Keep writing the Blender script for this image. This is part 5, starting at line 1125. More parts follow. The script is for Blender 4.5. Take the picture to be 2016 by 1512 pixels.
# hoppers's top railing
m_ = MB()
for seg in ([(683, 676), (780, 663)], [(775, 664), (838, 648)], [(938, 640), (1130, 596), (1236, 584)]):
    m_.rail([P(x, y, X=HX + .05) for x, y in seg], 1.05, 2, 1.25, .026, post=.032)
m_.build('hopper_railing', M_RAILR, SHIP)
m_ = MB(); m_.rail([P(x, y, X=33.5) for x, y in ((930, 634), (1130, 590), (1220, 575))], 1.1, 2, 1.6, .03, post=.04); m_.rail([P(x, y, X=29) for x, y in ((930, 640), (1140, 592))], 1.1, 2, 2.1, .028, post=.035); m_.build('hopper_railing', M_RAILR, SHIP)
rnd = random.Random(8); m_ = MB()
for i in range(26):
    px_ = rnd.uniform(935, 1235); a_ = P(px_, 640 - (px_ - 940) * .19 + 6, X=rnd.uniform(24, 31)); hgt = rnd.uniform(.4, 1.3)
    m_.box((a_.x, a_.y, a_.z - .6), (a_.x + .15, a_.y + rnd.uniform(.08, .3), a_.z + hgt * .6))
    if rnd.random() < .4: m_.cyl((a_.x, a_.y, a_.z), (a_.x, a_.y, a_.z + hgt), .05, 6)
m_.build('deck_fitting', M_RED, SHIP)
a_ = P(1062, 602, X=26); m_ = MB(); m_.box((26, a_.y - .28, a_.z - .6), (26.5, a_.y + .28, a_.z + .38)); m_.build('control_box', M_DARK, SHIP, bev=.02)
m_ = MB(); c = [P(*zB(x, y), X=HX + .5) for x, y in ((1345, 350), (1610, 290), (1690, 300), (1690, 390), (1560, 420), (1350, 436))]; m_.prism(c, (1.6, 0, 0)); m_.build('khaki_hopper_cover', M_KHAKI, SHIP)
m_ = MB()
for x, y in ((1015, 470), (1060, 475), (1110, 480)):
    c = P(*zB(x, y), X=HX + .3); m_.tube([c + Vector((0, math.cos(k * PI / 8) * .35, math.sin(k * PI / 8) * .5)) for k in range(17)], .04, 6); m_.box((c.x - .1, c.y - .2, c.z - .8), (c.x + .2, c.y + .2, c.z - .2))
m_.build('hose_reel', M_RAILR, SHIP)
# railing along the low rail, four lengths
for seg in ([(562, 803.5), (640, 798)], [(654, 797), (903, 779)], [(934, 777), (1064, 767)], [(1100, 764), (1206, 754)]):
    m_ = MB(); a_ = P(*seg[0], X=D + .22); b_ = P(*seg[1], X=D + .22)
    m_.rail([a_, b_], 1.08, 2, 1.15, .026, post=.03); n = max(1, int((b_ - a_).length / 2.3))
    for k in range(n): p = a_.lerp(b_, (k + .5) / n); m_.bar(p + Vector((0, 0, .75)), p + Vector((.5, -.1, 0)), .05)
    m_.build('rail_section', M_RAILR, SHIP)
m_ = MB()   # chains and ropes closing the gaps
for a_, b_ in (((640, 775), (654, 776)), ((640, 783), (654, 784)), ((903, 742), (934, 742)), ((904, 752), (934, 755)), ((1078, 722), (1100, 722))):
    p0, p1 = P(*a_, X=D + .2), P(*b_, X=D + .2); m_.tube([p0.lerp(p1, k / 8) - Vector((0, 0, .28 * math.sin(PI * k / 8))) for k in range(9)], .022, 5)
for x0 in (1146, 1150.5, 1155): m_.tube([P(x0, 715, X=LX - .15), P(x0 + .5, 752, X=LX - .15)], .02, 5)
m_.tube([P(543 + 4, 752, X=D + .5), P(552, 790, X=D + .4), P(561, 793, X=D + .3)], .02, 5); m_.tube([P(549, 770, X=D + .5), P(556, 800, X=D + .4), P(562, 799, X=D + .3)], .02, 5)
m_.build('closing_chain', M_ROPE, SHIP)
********
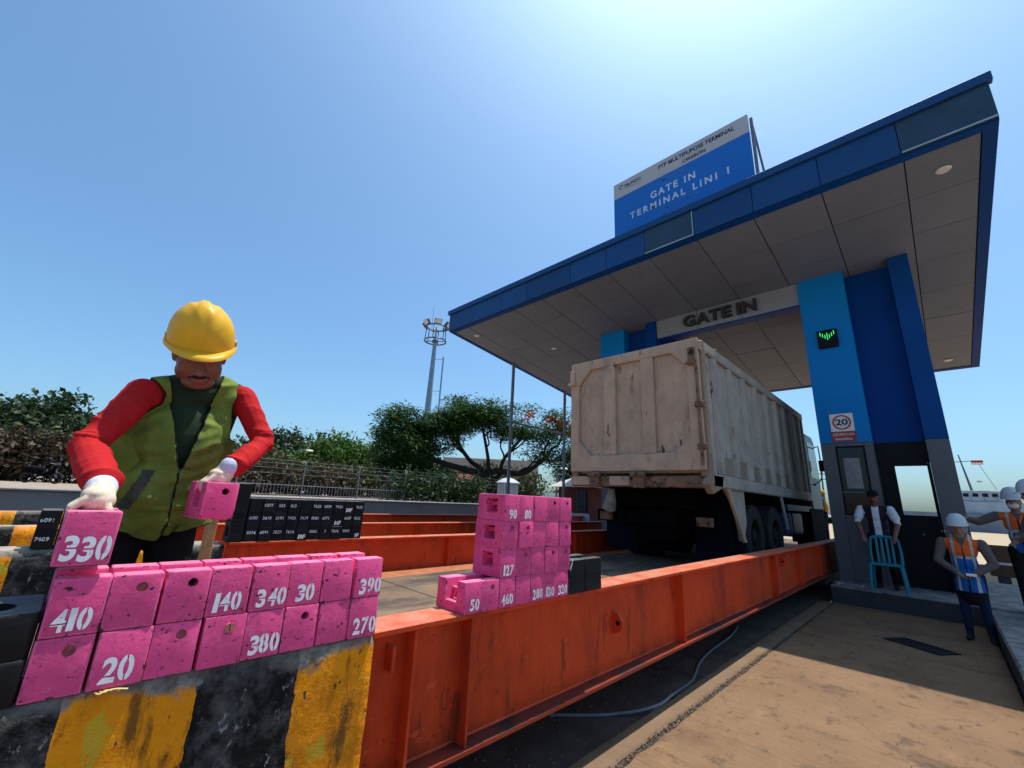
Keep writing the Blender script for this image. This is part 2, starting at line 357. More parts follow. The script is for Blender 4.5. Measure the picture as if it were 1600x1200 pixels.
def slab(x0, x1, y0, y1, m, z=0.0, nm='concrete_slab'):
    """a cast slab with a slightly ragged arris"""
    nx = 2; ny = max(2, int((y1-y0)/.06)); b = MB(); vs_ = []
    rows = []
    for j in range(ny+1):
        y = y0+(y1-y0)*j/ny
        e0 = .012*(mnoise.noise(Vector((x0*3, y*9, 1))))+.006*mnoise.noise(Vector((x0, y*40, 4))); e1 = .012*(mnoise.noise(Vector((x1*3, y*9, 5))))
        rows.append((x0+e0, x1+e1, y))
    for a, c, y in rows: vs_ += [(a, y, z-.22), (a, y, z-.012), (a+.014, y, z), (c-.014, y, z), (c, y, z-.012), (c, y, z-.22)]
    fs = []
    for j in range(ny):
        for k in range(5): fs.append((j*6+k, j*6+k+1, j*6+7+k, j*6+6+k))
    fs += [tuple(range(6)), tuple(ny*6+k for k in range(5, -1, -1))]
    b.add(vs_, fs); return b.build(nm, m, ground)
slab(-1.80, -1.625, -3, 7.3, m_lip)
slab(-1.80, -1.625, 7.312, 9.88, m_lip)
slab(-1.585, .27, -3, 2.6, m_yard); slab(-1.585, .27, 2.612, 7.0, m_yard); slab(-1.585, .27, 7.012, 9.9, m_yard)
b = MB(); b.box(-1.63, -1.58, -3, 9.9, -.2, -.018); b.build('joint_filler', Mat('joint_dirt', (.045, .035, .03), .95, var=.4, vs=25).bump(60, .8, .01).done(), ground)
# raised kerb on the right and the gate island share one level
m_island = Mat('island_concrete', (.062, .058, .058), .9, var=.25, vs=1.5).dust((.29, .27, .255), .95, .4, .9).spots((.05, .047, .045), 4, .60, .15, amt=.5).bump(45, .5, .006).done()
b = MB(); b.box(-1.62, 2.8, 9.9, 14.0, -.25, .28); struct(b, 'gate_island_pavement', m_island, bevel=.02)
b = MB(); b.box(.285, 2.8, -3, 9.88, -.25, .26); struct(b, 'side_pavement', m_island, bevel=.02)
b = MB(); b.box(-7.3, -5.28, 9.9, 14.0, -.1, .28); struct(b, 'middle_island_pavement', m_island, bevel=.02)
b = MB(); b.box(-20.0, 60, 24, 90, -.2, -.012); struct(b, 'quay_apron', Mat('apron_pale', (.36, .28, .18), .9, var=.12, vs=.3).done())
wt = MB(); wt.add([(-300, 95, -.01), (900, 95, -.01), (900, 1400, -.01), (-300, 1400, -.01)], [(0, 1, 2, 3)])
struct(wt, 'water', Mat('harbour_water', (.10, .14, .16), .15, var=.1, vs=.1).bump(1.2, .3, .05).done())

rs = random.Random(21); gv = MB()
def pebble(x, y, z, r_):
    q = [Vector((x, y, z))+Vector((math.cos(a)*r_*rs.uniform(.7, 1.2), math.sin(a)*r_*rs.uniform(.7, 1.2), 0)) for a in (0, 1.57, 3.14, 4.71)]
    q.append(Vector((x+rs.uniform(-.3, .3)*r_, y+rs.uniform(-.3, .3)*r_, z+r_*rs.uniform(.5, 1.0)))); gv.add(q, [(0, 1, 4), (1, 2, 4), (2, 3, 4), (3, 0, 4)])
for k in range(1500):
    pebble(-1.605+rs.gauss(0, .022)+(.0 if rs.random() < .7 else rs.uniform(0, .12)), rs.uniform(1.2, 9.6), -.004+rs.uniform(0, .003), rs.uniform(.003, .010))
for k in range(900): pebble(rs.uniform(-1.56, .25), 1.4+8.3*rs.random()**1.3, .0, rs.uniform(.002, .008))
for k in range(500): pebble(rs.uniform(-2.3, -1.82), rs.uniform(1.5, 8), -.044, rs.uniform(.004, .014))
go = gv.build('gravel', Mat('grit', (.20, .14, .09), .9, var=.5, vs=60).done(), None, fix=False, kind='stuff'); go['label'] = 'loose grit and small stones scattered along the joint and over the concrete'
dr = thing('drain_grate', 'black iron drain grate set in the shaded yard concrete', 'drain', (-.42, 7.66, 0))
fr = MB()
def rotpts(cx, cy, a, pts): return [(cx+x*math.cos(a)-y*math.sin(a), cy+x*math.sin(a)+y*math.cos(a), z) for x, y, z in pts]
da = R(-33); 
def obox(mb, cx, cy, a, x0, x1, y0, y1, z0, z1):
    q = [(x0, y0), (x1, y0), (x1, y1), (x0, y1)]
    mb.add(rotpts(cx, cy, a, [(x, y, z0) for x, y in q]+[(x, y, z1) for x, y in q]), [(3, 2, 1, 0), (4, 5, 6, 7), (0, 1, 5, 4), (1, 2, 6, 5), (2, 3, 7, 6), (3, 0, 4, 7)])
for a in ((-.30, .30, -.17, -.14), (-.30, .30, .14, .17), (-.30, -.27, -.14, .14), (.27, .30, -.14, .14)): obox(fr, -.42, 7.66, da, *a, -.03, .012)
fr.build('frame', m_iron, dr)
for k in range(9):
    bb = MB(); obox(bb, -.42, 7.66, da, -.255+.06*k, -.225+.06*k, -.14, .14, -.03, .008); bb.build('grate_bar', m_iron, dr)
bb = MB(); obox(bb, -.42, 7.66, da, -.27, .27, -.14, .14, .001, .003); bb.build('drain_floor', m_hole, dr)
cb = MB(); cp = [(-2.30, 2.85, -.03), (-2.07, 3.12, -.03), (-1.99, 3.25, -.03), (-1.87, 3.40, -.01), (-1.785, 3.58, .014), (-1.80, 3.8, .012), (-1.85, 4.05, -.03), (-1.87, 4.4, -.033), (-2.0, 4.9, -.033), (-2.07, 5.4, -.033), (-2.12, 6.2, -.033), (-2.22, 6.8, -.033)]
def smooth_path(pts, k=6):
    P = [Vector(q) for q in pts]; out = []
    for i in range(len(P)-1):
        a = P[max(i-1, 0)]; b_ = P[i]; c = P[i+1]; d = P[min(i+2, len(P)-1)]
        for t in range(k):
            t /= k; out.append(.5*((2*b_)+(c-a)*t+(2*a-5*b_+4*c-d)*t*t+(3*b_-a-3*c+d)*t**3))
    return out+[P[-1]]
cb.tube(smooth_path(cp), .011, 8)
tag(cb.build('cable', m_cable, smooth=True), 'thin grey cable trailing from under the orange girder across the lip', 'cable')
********
- **What to do**: Go through the records and show every line with the string "writing" in it.

- **Exercise output**:
Keep writing the Blender script for this image. This is part 5, starting at line 1125. More parts follow. The script is for Blender 4.5. Take the picture to be 2016 by 1512 pixels.
Keep writing the Blender script for this image. This is part 2, starting at line 357. More parts follow. The script is for Blender 4.5. Measure the picture as if it were 1600x1200 pixels.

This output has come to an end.